映画の最後で崩落事故を伝えるニュースの映像とコメント(字幕)からは、すくなくとも日本語字幕を信ずる限りでは、はっきりしないのだが、また私が見落とした可能性も大きいのだが、ただすくなくとも、このニュース映像は、たんに観客に向けての情報提供以上の意味をもっている。
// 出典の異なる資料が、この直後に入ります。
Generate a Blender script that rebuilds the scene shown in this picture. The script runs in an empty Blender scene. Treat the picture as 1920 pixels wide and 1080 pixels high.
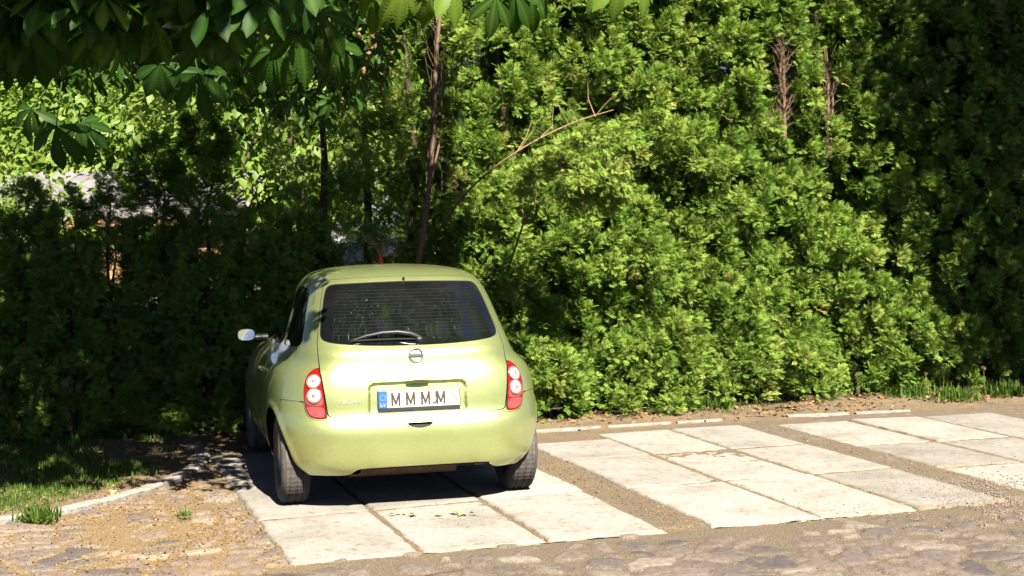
import bpy, math, random
import numpy as np
from mathutils import Vector, Matrix
from mathutils.geometry import delaunay_2d_cdt

rng = np.random.default_rng(7)
random.seed(7)
SC = bpy.context.scene
COL = SC.collection

# ------------------------------------------------------------------ camera
CAM_F, CAM_H, CAM_PITCH, CAM_ROLL = 2755.3, 1.81, 0.04591, math.radians(-0.926)
cam_data = bpy.data.cameras.new("camera")
cam = bpy.data.objects.new("camera", cam_data)
COL.objects.link(cam)
cam_data.sensor_width = 36.0
cam_data.lens = 36.0 * CAM_F / 1920.0
cam_data.clip_start = 0.05
cam_data.clip_end = 2000.0
cam.matrix_world = (Matrix.Translation((0, 0, CAM_H)) @ Matrix.Rotation(math.pi / 2 - CAM_PITCH, 4, 'X')
                    @ Matrix.Rotation(CAM_ROLL, 4, 'Z'))
SC.camera = cam

# ------------------------------------------------------------------ light
SUN_TO = Vector((0.338, -0.945, 1.0)).normalized()      # towards the sun: behind the camera, a little right
world = bpy.data.worlds.new("World")
SC.world = world
world.use_nodes = True
wn = world.node_tree.nodes
wl = world.node_tree.links
wn.clear()
wo = wn.new('ShaderNodeOutputWorld')
wb = wn.new('ShaderNodeBackground')
ws = wn.new('ShaderNodeTexSky')
ws.sky_type = 'NISHITA'
ws.sun_disc = False
ws.sun_elevation = math.asin(SUN_TO.z)
ws.sun_rotation = math.atan2(SUN_TO.x, SUN_TO.y)
ws.air_density = 0.3
ws.dust_density = 0.4
wb.inputs['Strength'].default_value = 0.05
wl.new(ws.outputs[0], wb.inputs[0])
wl.new(wb.outputs[0], wo.inputs[0])
sun_data = bpy.data.lights.new("sun", 'SUN')
sun_data.energy = 5.0
sun_data.angle = math.radians(0.5)
sun_data.color = (1.0, 0.94, 0.83)
sun = bpy.data.objects.new("sun", sun_data)
COL.objects.link(sun)
sun.rotation_euler = SUN_TO.to_track_quat('Z', 'Y').to_euler()
SC.view_settings.view_transform = 'Standard'
SC.view_settings.look = 'None'
SC.view_settings.exposure = 1.4
SC.view_settings.gamma = 1.0
SC.cycles.max_bounces = 5
SC.cycles.diffuse_bounces = 0
SC.cycles.transmission_bounces = 3
SC.cycles.transparent_max_bounces = 8

# ------------------------------------------------------------------ frames
SLAB_YAW = 0.3121
_c, _s = math.cos(SLAB_YAW), math.sin(SLAB_YAW)
def UV(u, v, z=0.0):                     # parking-bay frame -> world
    return np.array([u * _c - v * _s, u * _s + v * _c, z])
def XY_to_uv(x, y):
    return x * _c + y * _s, -x * _s + y * _c
def at(px, py, d):                       # point seen at a photo pixel at depth y = d
    a = px - 960.0; b = 540.0 - py
    cr, sr = math.cos(CAM_ROLL), math.sin(CAM_ROLL)
    X = cr * a - sr * b; U = sr * a + cr * b
    c, s = math.cos(CAM_PITCH), math.sin(CAM_PITCH)
    r = np.array([X, CAM_F * c + U * s, -CAM_F * s + U * c])
    return np.array([0, 0, CAM_H]) + r * (d / r[1])

# ------------------------------------------------------------------ mesh helpers
def link(o, parent=None):
    COL.objects.link(o)
    if parent is not None:
        o.parent = parent
    return o
def mesh_quads(name, V, F, mat=None, parent=None, smooth=False, attrs=None, loc=None):
    """V (n,3), F (m,k) all faces with k corners"""
    V = np.asarray(V, dtype=np.float32); F = np.asarray(F, dtype=np.int32)
    me = bpy.data.meshes.new(name)
    n, m, k = len(V), F.shape[0], F.shape[1]
    me.vertices.add(n)
    me.vertices.foreach_set("co", V.ravel())
    me.loops.add(m * k)
    me.loops.foreach_set("vertex_index", F.ravel())
    me.polygons.add(m)
    me.polygons.foreach_set("loop_start", np.arange(0, m * k, k, dtype=np.int32))
    if smooth:
        me.polygons.foreach_set("use_smooth", np.ones(m, dtype=bool))
    me.update(calc_edges=True)
    for an, av in (attrs or {}).items():
        a = me.attributes.new(an, 'FLOAT', 'POINT')
        a.data.foreach_set("value", np.asarray(av, dtype=np.float32))
    if mat is not None:
        me.materials.append(mat)
    o = bpy.data.objects.new(name, me)
    if loc is not None:
        o.location = loc
    return link(o, parent)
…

つまりこのニュースをみている関係者がいるということである。もし主人公の女性が生き延びたのなら、彼女が見ているのかもしれないが、もうひとり、確実に観ている人物がいる。それがすでに述べた、影の三角関係を構成する、刑事の友人の精神科医である(正確にいうと、その精神科医の机のうえにある幼馴染三人組(のちの女子高校生・のちの刑事・のちの精神科医)の写真を通して、それがわかるのである)。
これで女子校生を殺した三人組をすべて破滅に導いた影の三角関係の存在があきらかになる。そしてひょっとして、この唯一の生き残りかもしれない精神科医が、友人の兄妹のために復讐をはたしたのではないかという可能性が示唆されるのである。
すくなくとももう一度見る価値の映画であることはまちがない。二重性とは反復と関係するのだから。